>> start RECORD EXTRACTS

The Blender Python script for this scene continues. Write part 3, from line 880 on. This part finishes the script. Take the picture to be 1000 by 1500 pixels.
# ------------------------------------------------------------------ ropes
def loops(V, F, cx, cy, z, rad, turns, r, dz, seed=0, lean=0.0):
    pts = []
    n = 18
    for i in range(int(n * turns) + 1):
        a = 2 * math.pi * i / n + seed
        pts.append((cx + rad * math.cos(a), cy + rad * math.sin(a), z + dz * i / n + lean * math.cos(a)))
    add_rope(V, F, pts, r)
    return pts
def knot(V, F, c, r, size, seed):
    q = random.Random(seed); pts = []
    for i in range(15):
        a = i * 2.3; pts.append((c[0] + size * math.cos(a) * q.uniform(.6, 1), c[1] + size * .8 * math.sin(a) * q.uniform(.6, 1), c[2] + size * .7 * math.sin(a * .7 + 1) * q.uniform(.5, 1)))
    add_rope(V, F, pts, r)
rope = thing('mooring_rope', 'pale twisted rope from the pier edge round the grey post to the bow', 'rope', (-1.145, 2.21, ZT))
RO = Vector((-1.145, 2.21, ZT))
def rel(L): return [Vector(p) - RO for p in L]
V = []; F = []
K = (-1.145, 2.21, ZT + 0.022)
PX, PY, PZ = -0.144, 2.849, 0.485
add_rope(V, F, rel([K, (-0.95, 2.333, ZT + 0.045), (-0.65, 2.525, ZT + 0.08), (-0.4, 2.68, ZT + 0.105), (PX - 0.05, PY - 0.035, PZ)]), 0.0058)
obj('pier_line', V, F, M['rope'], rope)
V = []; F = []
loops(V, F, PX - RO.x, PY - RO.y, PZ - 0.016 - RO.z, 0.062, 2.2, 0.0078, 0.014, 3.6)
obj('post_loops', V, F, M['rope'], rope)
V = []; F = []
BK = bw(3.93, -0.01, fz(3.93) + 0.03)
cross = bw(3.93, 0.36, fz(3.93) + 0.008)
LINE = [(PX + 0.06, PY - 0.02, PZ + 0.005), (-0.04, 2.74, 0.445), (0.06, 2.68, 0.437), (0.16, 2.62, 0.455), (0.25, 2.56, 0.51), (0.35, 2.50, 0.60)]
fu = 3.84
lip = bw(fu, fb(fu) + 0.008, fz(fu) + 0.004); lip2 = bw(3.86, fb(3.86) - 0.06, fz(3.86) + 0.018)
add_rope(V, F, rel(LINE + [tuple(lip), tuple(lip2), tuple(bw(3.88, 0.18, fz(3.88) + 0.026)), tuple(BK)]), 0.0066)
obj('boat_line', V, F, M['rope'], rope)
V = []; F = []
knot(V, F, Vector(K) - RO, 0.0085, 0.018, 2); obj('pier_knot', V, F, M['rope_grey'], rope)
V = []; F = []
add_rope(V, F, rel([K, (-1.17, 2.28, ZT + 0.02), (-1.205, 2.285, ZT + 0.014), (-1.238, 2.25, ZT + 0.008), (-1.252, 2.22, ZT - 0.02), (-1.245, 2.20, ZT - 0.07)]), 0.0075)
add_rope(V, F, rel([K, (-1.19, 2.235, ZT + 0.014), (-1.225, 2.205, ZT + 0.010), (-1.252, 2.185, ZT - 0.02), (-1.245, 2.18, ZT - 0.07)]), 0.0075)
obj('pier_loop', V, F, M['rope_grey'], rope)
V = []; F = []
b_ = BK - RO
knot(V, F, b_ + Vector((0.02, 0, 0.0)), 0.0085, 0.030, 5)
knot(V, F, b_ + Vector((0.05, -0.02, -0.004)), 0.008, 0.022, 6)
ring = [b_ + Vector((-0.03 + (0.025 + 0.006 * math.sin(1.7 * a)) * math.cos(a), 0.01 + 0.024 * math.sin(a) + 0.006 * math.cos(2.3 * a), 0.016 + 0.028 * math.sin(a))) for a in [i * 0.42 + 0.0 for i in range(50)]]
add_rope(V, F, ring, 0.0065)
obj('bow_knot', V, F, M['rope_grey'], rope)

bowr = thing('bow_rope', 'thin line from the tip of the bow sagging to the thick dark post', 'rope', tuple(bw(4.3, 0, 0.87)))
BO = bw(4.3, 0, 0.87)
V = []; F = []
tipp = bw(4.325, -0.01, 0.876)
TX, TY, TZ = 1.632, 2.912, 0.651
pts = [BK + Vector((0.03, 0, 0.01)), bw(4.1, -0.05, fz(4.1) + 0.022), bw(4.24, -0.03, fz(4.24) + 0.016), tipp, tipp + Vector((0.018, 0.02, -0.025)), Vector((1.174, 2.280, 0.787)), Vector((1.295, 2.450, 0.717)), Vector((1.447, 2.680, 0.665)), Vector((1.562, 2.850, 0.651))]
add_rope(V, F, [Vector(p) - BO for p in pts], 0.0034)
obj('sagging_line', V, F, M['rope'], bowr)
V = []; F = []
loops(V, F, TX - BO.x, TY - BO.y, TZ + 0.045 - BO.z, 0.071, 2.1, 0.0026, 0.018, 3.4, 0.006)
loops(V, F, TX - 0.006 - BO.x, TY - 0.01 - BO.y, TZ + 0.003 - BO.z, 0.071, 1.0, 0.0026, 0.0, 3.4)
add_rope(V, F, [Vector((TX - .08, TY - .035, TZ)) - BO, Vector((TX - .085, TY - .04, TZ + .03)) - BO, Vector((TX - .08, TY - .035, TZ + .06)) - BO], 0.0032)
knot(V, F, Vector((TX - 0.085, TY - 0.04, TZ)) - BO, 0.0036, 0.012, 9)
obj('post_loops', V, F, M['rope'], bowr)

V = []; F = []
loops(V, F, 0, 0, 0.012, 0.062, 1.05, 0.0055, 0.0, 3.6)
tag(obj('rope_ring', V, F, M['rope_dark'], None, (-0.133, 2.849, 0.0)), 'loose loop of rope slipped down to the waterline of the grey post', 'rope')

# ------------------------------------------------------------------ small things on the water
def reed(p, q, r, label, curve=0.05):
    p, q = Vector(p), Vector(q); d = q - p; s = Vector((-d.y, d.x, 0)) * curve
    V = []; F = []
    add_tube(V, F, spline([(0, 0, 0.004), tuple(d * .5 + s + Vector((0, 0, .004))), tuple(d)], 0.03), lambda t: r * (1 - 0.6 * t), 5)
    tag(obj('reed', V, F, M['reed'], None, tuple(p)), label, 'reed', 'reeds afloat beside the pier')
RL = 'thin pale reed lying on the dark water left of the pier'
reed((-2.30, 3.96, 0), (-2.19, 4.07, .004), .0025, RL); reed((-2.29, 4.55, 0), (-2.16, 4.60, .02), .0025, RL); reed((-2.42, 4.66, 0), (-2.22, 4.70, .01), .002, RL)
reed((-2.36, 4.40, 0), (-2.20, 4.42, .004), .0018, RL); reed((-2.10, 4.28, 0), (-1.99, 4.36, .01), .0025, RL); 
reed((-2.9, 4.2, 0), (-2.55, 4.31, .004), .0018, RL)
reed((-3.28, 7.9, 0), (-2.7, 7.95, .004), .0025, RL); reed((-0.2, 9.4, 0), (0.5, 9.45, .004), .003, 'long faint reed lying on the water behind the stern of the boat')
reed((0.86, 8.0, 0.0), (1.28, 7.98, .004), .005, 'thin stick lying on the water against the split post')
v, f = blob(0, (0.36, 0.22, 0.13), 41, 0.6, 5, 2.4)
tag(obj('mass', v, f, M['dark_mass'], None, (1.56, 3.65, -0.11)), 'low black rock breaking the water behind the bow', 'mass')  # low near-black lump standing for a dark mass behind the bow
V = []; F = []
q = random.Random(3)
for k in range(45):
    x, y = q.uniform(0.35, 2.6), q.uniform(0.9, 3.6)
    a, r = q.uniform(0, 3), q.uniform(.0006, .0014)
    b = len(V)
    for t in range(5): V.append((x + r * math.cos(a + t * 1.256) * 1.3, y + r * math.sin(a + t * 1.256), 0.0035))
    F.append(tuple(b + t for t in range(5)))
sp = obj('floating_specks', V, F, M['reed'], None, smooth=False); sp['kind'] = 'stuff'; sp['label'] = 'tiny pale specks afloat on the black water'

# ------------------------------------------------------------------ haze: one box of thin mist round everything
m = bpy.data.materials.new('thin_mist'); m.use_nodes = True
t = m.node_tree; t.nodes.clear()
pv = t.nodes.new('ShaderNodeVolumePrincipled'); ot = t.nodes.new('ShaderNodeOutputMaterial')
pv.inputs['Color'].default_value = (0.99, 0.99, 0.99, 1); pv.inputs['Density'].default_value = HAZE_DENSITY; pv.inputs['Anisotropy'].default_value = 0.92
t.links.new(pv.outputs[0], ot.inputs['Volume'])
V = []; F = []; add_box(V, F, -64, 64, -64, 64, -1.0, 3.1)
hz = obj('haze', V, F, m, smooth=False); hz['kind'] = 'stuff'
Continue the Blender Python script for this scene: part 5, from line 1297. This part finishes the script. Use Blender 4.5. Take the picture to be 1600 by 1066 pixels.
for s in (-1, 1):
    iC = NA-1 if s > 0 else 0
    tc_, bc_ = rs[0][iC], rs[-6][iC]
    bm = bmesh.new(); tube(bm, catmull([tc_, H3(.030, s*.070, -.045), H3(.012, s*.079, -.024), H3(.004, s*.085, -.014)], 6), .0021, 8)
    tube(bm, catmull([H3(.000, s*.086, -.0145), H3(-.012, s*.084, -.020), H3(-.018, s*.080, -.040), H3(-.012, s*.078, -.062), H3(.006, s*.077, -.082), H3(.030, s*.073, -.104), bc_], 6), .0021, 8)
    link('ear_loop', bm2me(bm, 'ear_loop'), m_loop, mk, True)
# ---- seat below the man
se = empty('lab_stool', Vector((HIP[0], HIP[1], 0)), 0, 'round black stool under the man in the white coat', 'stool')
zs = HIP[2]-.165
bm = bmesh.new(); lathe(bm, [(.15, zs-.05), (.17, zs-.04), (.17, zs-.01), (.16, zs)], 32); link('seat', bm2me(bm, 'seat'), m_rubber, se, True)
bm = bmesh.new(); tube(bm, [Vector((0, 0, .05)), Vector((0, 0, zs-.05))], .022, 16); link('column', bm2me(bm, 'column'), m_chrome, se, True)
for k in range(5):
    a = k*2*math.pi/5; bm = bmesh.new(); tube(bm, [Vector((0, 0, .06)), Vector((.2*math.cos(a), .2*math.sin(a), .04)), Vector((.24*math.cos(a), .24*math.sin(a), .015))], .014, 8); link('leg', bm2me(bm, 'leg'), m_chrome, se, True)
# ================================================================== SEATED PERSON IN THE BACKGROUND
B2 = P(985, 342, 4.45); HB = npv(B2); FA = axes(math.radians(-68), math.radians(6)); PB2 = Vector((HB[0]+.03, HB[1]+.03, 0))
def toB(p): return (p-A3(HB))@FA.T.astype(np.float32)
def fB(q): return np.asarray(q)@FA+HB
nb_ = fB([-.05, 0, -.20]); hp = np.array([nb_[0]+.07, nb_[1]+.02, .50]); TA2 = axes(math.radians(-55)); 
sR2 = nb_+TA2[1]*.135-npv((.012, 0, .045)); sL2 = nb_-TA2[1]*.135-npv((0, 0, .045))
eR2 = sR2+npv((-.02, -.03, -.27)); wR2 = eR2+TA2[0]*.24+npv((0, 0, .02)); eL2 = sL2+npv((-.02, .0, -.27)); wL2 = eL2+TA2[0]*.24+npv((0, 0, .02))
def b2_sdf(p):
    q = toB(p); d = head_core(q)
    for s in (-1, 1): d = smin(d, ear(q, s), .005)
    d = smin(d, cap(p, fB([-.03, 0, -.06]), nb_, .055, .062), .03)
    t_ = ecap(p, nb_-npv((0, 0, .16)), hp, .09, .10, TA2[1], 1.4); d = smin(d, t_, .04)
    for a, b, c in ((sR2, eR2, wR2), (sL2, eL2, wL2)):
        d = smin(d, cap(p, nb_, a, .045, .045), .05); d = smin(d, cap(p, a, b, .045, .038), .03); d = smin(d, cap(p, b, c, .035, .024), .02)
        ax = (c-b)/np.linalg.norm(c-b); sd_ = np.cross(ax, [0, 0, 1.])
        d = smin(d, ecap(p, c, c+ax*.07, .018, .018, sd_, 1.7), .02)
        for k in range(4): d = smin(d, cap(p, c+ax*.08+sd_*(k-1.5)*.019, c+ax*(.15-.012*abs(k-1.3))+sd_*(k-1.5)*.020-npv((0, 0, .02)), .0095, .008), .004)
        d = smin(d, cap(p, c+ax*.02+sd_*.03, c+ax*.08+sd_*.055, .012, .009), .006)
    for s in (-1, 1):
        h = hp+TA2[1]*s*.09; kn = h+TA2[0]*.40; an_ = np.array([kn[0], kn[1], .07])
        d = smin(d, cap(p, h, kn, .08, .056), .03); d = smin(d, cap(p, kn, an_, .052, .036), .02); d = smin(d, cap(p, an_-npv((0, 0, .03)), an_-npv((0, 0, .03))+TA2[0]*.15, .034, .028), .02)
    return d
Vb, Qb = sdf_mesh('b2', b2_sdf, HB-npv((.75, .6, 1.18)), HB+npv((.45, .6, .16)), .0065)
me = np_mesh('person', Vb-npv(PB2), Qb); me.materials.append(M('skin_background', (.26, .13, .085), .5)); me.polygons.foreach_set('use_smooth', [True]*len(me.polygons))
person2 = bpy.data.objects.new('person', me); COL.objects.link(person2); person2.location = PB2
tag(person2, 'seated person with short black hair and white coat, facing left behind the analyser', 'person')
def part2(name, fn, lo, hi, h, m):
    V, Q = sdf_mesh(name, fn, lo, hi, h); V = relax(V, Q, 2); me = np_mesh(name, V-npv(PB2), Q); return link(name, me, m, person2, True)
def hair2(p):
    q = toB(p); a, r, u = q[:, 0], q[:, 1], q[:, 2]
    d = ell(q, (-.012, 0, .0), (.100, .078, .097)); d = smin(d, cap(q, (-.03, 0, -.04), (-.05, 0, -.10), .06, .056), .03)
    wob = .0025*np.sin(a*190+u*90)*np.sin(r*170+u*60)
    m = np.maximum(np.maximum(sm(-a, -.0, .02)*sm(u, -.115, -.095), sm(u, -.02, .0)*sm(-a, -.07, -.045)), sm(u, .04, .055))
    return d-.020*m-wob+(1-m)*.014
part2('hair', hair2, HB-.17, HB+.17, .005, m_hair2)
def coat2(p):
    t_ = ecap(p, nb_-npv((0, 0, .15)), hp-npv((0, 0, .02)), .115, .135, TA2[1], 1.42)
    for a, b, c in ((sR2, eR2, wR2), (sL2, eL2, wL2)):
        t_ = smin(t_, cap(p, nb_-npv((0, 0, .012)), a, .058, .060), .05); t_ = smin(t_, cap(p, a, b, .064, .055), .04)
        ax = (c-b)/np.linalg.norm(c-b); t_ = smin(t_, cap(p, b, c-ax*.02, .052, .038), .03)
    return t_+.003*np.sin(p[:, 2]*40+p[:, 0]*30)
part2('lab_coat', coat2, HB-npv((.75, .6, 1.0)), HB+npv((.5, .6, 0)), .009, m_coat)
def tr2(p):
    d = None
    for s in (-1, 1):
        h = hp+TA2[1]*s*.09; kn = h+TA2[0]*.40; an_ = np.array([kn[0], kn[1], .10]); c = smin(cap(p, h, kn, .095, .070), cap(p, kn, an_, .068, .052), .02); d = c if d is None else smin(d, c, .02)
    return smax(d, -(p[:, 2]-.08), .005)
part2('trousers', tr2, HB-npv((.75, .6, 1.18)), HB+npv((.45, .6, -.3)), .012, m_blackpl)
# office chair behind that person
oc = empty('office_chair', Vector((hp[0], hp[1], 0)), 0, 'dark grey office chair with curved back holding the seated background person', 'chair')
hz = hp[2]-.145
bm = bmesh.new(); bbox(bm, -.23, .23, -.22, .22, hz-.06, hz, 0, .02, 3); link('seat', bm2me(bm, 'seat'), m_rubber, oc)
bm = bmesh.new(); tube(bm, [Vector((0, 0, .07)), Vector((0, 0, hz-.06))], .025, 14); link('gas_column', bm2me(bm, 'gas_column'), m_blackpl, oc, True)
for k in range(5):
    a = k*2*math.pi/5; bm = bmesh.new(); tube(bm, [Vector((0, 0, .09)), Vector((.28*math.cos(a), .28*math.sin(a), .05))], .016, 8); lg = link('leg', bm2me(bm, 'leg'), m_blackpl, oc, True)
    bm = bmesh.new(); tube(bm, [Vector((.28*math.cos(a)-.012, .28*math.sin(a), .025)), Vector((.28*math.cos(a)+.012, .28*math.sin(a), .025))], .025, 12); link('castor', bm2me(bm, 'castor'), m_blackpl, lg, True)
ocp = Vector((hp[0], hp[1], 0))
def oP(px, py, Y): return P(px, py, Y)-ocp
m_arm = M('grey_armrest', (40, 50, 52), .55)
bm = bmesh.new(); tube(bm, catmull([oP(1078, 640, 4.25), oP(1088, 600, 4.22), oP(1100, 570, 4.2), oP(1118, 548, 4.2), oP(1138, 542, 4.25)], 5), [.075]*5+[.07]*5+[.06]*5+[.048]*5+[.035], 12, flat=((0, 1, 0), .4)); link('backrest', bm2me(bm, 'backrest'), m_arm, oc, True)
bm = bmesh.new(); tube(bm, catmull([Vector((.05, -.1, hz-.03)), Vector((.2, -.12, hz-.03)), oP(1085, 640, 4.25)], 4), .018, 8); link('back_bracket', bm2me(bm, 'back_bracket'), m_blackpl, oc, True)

>> end RECORD EXTRACTS

**PROBLEM DETAILS**
Copy every line in the records above that contains the word "pixels".

**ANSWER IN FULL**
The Blender Python script for this scene continues. Write part 3, from line 880 on. This part finishes the script. Take the picture to be 1000 by 1500 pixels.
Continue the Blender Python script for this scene: part 5, from line 1297. This part finishes the script. Use Blender 4.5. Take the picture to be 1600 by 1066 pixels.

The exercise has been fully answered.